INFORMATION SHOWN >>
··········

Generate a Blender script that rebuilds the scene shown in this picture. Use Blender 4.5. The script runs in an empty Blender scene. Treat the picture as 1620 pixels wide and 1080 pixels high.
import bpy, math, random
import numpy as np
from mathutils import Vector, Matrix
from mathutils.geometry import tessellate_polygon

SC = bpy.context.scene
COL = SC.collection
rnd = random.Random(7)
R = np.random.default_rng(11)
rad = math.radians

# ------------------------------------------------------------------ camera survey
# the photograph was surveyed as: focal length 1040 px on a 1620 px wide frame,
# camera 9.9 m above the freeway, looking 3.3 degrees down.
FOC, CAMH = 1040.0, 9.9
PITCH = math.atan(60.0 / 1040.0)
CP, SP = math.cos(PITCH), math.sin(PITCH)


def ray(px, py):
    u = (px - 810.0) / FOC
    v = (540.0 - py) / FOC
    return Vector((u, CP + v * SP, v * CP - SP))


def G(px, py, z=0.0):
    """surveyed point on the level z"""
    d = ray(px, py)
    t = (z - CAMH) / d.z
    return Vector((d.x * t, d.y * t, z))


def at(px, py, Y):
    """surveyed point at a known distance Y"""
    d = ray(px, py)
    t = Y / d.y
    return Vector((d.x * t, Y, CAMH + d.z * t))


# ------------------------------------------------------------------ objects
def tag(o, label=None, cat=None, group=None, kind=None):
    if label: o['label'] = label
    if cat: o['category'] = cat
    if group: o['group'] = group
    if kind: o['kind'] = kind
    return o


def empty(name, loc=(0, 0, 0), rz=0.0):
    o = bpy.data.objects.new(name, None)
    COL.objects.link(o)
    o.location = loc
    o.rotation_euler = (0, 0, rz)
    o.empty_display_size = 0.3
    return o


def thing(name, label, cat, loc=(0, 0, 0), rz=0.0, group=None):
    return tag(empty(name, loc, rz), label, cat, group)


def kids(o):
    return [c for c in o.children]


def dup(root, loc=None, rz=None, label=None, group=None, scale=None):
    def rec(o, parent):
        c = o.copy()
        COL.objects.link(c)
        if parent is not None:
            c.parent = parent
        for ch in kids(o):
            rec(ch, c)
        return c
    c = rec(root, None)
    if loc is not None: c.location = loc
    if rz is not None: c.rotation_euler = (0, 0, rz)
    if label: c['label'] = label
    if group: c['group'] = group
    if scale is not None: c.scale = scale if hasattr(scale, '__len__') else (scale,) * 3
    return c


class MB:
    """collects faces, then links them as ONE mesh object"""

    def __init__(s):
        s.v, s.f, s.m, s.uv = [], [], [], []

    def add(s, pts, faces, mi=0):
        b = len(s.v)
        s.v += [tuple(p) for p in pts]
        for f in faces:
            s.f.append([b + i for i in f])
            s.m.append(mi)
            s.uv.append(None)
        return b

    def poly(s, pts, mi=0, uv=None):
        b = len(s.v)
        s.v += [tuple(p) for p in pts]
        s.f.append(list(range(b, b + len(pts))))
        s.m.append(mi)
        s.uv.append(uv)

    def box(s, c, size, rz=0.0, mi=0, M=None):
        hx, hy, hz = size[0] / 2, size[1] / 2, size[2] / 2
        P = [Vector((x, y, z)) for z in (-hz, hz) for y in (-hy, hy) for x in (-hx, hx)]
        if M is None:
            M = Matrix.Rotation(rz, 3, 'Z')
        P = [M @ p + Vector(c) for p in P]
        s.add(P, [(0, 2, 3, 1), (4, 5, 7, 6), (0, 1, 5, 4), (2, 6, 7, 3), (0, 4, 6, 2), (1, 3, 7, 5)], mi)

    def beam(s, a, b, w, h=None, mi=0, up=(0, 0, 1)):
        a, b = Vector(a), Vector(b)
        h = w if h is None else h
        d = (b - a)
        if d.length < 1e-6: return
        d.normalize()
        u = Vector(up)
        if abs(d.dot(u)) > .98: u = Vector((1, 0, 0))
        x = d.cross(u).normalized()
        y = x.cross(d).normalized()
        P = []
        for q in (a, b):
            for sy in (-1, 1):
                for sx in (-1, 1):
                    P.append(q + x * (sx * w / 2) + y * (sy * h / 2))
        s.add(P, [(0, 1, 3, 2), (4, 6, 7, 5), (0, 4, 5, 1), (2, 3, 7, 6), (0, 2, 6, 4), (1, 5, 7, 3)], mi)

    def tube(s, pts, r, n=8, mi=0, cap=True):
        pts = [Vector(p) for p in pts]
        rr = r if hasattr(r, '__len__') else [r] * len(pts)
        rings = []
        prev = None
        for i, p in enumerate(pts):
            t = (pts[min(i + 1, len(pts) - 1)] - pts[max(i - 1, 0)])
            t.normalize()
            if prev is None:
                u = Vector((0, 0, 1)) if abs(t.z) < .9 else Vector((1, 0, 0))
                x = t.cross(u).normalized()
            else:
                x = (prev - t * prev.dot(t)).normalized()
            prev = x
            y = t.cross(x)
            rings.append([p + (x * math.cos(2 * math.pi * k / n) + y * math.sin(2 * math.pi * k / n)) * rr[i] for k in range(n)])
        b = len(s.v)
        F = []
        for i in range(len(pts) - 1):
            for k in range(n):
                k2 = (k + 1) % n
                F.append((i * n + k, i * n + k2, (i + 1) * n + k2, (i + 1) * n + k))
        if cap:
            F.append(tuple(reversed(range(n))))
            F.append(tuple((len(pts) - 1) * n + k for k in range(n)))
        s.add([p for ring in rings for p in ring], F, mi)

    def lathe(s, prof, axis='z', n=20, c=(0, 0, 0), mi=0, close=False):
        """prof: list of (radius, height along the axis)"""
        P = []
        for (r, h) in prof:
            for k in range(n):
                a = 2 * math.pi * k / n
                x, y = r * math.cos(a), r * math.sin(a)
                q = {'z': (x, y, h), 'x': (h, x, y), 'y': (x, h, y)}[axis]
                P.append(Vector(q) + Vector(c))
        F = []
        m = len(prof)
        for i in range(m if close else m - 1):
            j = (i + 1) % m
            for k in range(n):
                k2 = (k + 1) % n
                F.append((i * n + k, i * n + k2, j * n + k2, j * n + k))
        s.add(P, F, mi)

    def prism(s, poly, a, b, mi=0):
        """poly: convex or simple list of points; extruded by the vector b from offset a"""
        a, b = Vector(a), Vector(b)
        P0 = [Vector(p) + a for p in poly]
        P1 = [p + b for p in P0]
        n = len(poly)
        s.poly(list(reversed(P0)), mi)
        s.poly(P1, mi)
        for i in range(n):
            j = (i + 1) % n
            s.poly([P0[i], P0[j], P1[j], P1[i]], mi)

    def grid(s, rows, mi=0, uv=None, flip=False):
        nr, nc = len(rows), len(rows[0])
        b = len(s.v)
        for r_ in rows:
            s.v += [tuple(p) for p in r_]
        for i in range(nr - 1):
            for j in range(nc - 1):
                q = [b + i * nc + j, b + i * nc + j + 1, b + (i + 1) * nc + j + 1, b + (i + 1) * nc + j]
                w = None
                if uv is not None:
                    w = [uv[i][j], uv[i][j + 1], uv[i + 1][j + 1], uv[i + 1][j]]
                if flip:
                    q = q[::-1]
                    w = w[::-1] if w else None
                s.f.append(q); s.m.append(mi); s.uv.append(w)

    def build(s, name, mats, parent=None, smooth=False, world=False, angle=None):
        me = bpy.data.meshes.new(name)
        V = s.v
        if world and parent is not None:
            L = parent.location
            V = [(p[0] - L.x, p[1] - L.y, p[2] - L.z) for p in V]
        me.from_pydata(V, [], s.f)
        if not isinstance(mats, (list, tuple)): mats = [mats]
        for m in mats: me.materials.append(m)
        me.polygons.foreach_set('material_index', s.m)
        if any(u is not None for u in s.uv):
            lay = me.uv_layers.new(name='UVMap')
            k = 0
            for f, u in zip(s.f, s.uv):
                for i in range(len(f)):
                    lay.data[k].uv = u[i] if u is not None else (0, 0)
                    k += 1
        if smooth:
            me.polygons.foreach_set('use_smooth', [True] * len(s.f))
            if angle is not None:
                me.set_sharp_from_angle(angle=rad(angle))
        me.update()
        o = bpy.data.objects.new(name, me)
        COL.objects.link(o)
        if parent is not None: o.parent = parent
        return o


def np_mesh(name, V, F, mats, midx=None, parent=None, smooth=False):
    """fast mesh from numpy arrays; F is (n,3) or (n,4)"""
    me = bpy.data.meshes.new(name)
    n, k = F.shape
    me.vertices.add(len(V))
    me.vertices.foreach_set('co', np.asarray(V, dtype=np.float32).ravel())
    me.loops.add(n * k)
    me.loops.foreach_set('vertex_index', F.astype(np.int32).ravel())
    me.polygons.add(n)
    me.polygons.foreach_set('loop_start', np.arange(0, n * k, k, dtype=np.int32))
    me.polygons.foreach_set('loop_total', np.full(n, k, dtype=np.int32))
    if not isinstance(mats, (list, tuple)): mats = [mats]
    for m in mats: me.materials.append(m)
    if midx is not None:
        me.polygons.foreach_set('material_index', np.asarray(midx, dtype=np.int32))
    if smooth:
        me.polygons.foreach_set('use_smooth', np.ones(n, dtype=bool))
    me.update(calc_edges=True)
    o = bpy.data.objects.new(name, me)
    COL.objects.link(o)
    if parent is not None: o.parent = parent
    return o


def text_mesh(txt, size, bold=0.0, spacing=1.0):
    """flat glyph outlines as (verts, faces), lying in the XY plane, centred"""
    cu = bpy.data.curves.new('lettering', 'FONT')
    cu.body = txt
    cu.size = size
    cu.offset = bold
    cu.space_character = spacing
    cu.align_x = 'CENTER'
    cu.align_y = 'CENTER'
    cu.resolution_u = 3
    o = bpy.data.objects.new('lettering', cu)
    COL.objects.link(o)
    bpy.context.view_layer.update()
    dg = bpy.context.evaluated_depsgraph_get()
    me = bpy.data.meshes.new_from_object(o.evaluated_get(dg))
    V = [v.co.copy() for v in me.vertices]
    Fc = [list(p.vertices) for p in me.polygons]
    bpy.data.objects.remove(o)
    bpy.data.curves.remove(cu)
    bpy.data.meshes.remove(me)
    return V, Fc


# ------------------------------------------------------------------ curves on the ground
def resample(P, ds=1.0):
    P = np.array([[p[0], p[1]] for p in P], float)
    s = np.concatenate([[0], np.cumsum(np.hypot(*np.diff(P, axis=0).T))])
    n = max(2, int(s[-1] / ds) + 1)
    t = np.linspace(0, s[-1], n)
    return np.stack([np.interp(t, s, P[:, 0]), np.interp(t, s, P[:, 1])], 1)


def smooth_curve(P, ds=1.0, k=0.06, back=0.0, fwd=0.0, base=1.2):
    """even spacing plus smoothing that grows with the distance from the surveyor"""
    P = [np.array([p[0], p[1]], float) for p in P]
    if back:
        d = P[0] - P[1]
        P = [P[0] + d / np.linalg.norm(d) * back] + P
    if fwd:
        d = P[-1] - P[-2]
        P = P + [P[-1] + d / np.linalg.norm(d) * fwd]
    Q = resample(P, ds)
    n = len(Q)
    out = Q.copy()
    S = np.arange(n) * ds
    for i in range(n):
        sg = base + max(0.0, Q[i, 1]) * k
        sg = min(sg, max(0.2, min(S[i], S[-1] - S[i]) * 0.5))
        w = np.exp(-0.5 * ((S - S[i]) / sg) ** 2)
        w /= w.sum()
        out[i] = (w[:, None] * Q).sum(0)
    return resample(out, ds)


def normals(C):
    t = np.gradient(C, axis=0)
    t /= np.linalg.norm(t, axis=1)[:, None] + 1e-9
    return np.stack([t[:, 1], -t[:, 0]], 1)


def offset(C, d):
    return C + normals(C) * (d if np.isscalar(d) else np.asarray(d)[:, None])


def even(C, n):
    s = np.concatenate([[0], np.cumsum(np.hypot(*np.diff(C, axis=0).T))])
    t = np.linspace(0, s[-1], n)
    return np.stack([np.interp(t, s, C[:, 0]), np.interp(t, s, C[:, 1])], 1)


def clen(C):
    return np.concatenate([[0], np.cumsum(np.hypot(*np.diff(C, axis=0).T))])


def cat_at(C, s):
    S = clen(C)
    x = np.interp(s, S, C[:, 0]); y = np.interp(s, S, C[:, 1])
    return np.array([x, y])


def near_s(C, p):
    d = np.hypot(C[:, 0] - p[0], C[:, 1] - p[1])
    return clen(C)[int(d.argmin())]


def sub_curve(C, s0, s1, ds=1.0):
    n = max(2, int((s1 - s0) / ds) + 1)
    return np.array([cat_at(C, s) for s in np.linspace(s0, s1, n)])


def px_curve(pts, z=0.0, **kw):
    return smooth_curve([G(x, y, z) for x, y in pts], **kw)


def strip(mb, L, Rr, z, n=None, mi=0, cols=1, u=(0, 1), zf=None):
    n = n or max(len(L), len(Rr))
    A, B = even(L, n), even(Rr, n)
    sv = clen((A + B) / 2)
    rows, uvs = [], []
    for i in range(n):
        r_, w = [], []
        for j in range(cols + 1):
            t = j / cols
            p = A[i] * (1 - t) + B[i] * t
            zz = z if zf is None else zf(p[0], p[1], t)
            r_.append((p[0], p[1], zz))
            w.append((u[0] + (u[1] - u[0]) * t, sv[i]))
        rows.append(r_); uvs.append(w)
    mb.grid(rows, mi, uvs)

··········

WHAT TO DO >> Set down each line of the material verbatim, from the first line through the line that contains "rad = math.radians".

ANSWER TO THIS TASK >>
Generate a Blender script that rebuilds the scene shown in this picture. Use Blender 4.5. The script runs in an empty Blender scene. Treat the picture as 1620 pixels wide and 1080 pixels high.
import bpy, math, random
import numpy as np
from mathutils import Vector, Matrix
from mathutils.geometry import tessellate_polygon

SC = bpy.context.scene
COL = SC.collection
rnd = random.Random(7)
R = np.random.default_rng(11)
rad = math.radians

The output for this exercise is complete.